Marx’s views on unions, together with those of Lenin, Trotsky and Michels, is the subject of one of Hyman’s books. Apart from the conclusion—Hyman is a member of IS and seems to favour creeping ‘workers management of production’—this is a useful book which discusses the various different and contradictory (employers need unions to discipline and regulate their work force) roles played by the unions. Hyman’s book on strikes, however, is not so good. The obscure sociological jargon and hundreds of references make it difficult reading.

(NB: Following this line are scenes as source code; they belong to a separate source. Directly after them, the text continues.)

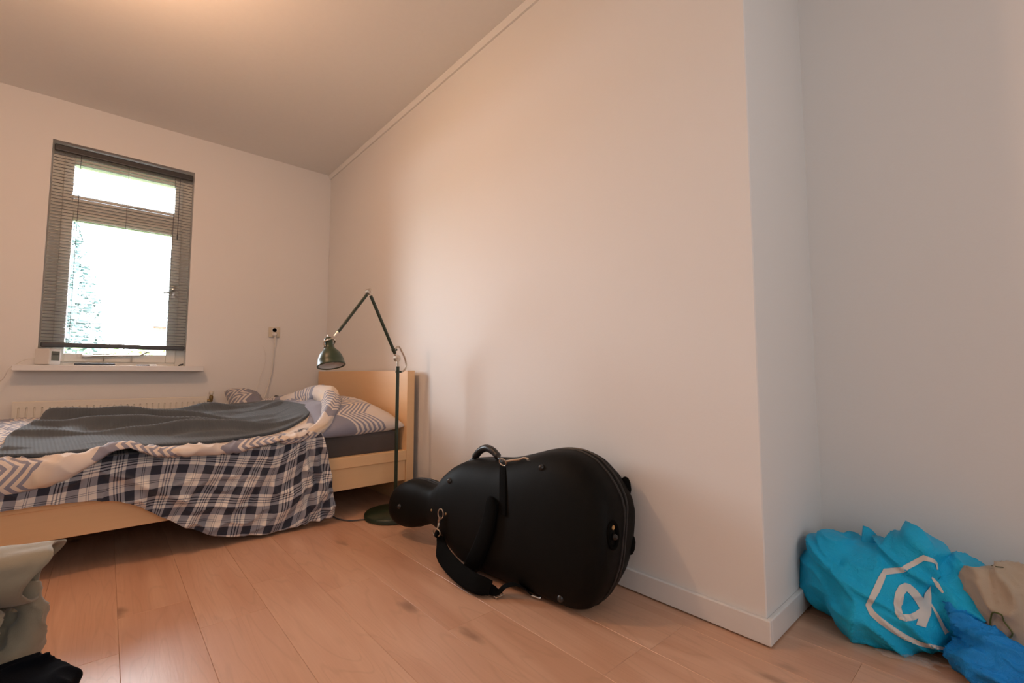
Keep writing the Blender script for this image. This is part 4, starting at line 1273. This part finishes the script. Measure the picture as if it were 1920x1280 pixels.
# ------------------------------------------------------------------ outside the window
GRASS = plain('lawn_grass', (0.07, 0.11, 0.03), 0.9, nscale=3, namp=0.35, bump=0.4, bdist=0.03)
struct(MB().box((-30, 4.7, -0.5), (30, 60, -0.35)).build('garden_ground', GRASS), 'lawn outside the window')
def leaf_mesh(name, pts, size, mat, parent):
    vs, fs = [], []
    for p_ in pts:
        a = Vector((random.gauss(0, 1), random.gauss(0, 1), random.gauss(0, 1))).normalized()
        b_ = a.cross(Vector((random.gauss(0, 1), random.gauss(0, 1), random.gauss(0, 1)))).normalized()
        s_ = size * random.uniform(0.6, 1.3)
        i = len(vs)
        vs += [p_ - a * s_, p_ + b_ * s_ * 0.5, p_ + a * s_, p_ - b_ * s_ * 0.5]
        fs.append((i, i + 1, i + 2, i + 3))
    me = bpy.data.meshes.new(name); me.from_pydata([tuple(v) for v in vs], [], fs)
    o = link(name, me, mat, parent); o['kind'] = 'stuff'
    return o
LEAF = plain('conifer_green', (0.085, 0.130, 0.125), 0.7, nscale=5, namp=0.2)
LEAF2 = plain('hedge_green', (0.085, 0.13, 0.028), 0.7, nscale=5, namp=0.3)
BARK = plain('bark', (0.12, 0.08, 0.05), 0.9, nscale=20, namp=0.3)
ct = thing('conifer_tree', 'tall bluish green conifer outside the left half of the window', 'tree', (-1.15, 11.2, -0.35))
MB().tube([(0, 0, 0), (0, 0, 4.8)], [0.12, 0.02], 10).build('trunk', BARK, ct, True)
pts = []
for _ in range(16000):
    t = random.random() ** 0.8; z = 0.2 + 5.6 * t; r = (1.45 * (1 - t) + 0.15) * (0.55 + 0.5 * random.random()); a = random.uniform(0, 2 * math.pi)
    pts.append(Vector((r * math.cos(a), r * math.sin(a), z - 0.25 * r)))
leaf_mesh('foliage', pts, 0.085, LEAF, ct)
hg = thing('garden_hedge', 'clipped light green hedge seen under the blind through the window', 'hedge', (0.6, 8.2, -0.35))
for x in (-2.0, 0.0, 2.0):
    MB().tube([(x, 0, 0), (x, 0, 1.2)], 0.03, 8).build('stem', BARK, hg)
pts = [Vector((random.uniform(-3, 3), random.uniform(-0.3, 0.3), random.uniform(0.0, 1.42) + 0.05 * random.gauss(0, 1))) for _ in range(12000)]
leaf_mesh('foliage', pts, 0.05, LEAF2, hg)
def mat_brick():
    n = NT('pale_red_brick')
    x, y, z = n.xyz(n.coord('Object'))
    t = n.new('ShaderNodeTexBrick'); n.set(t.inputs['Vector'], n.vec(x, z, 0.0)); t.inputs['Scale'].default_value = 5.0
    t.inputs['Color1'].default_value = (0.15, 0.075, 0.05, 1); t.inputs['Color2'].default_value = (0.18, 0.09, 0.065, 1); t.inputs['Mortar'].default_value = (0.2, 0.18, 0.16, 1)
    return n.out(S(n, t.outputs[0]), 0.85)
gw = thing('garden_shed', 'low brick shed beyond the hedge at lower right of the window', 'shed', (2.3, 14.0, -0.35))
MB().box((-1.55, -0.8, 0), (3.0, 0.8, 2.2)).build('wall', mat_brick(), gw)
MB().verts_faces([(-1.7, -0.95, 2.2), (3.15, -0.95, 2.2), (3.15, 0.95, 2.45), (-1.7, 0.95, 2.45), (-1.7, -0.95, 2.3), (3.15, -0.95, 2.3), (3.15, 0.95, 2.55), (-1.7, 0.95, 2.55)],
                 [(3, 2, 1, 0), (4, 5, 6, 7), (0, 1, 5, 4), (1, 2, 6, 5), (2, 3, 7, 6), (3, 0, 4, 7)]).build('roof', plain('grey_felt', (0.3, 0.29, 0.28), 0.9), gw)
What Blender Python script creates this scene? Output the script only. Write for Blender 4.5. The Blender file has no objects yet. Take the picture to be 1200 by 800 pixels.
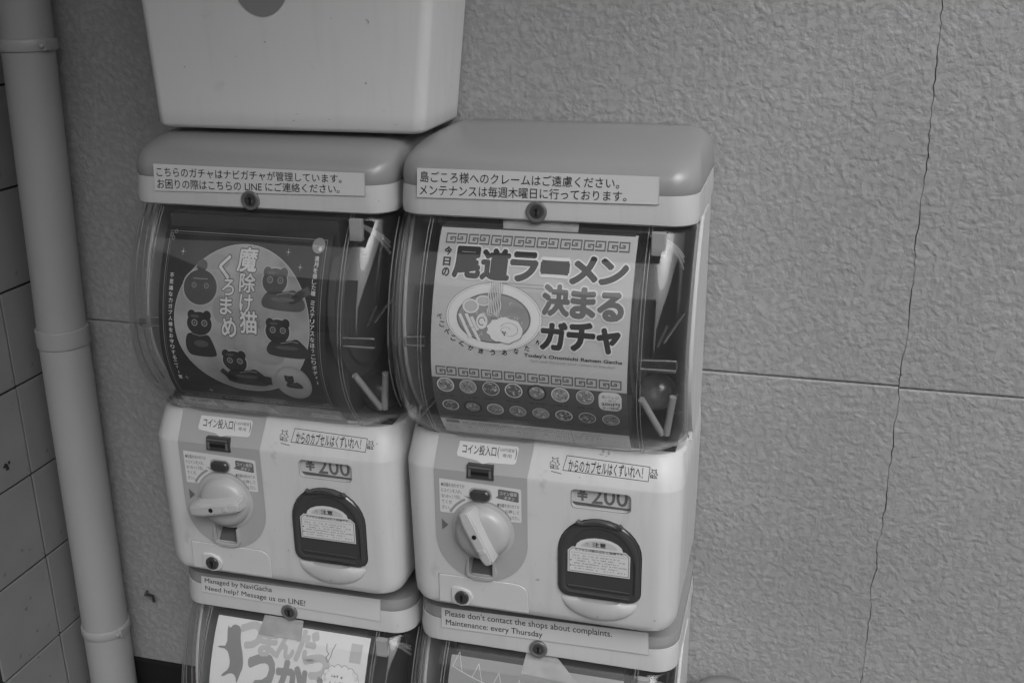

Nevertheless, if you wade through it you’ll get a more accurate picture of strikes than you get in the press or on television.

None of these books state the attitude of the Socialist Party of Great Britain on trade unionism (though they do provide evidence to confirm its correctness): trade unions are essentially only defensive organisations whose actions should be supported insofar as they perform this job of defending working class living standards, but whose other activities in support of capitalism—co-operating with employers or governments or reformist parties—should be opposed along with any manifestations of the narrow sectionalism to which they are inevitably prone.